UBS to pay SFr1.4bn in Libor settlement

Posted on December 19, 2012

UBS has agreed to pay SFr1.4bn ($1.5bn) to US, UK and Swiss regulators as part of a global settlement over allegations that it tried to manipulate Libor interest rates.

The Swiss group will pay $1.2bn to the US Department of Justice and Commodities Futures Trading Commission, and £160m to the UK’s Financial Services Authority. The bank will also disgorge SFr59m in profits to Finma, the Swiss regulator.

    As part of the settlement, UBS’s Japanese unit agreed to enter a plea of one count of wire fraud related to the rigging of various rates, including yen Libor.

    In March 2011, UBS became the first bank to disclose it was under investigation for attempted manipulation of the London Interbank Offered Rate, which is used to price more than $350tn in contracts worldwide.

    The deal announced on Wednesday makes UBS the second bank to settle in the long-running scandal. In June, Barclays agreed to pay £290m to US and UK regulators over its role in the Libor scandal. The resulting furore cost Barclays its chief executive and chairman, and sparked wholesale reform of the way Libor is set.

    The UK penalty levied on UBS is the largest in the history of the FSA and more than double the £59m paid by Barclays.

    Sergio Ermotti, UBS chief executive, said the bank had taken action to strengthen controls.

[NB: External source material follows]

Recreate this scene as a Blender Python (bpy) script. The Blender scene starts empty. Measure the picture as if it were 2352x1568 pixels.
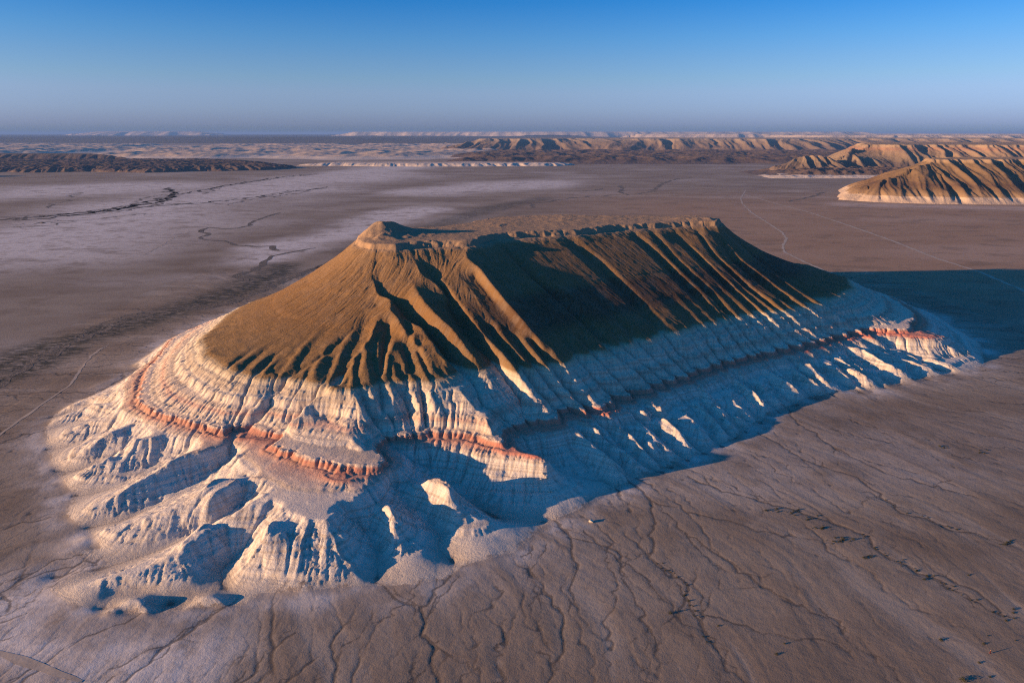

    “We deeply regret this inappropriate and unethical behaviour. No amount of profit is more important than the reputation of this firm, and we are committed to doing business with integrity,” he said.

    UBS expects the fines to contribute to a net loss of between SFr2bn and SFr2.5bn in the fourth quarter.

    Like Barclays, UBS has admitted to two kinds of manipulation. It admitted that traders tried to move the Libor rate up and down to make money on derivatives, and that it understated its reported borrowing rates during the financial crisis to make the bank appear stronger.

    The FSA settlement portrays pervasive and persistent efforts to manipulate rates lasting from 2005 to 2010. It says at least 45 traders, managers and senior managers were involved in, or aware of, the attempts and that investigators found at least 2,000 requests for improper submissions.

    The misbehaviour spanned three continents and was widely discussed on group emails and in internal chat forums, the FSA said. Compliance failed to pick it up, despite making five audits of this part of the bank during the period.

    UBS traders also “colluded with interdealer brokers in co-ordinated attempts to influence” Japanese yen Libor submissions made by other banks, and the bank made “corrupt brokerage payments” to reward brokers who participated in the manipulation scheme, the FSA said.

    This marks the first time that brokers have been accused of taking payments to help with manipulation. Brokers Icap and RP Martin have previously acknowledged suspending employees in connection with the probe.

    The FSA decision notice said four UBS traders had made more than 1,000 requests to 11 employees at six interdealer brokers.

    Finma, meanwhile, found that UBS traders “made numerous requests asking bank employees responsible for submitting interest rates to submit higher or lower values” between 2006 and 2010, in an effort to “influence submissions in such a way as to benefit UBS proprietary trading positions”.

    The Swiss watchdog also found that some UBS managers had urged employees to submit rates that would “positively influence the perception of UBS’s creditworthiness” between 2007 and 2008. It said numerous employees and a limited number of managers were involved.

    The Libor probe has drawn in more than a dozen banks on three continents. Last week, three men, including a former UBS trader, were arrested in the UK and bailed without charge pending further investigation. Several former UBS employees have been notified by the FSA that they are personally under investigation.

    Wednesday’s settlement caps a tumultuous few months for Switzerland’s largest bank and its relatively new leadership team of Sergio Ermotti, chief executive, and Axel Weber, chairman.

    In November, UBS was fined £29.7m by the FSA for control failures that allowed rogue trader Kweku Adoboli to take positions that cost the bank $2.3bn in 2011 and Oswald Grübel, then chief executive, his job.

    The previous month, UBS announced a SFr2.2bn third-quarter loss as Mr Ermotti unveiled a plan to cut its investment banking operations in half. He said UBS would shed 10,000 jobs and refocus on its more lucrative wealth management operations.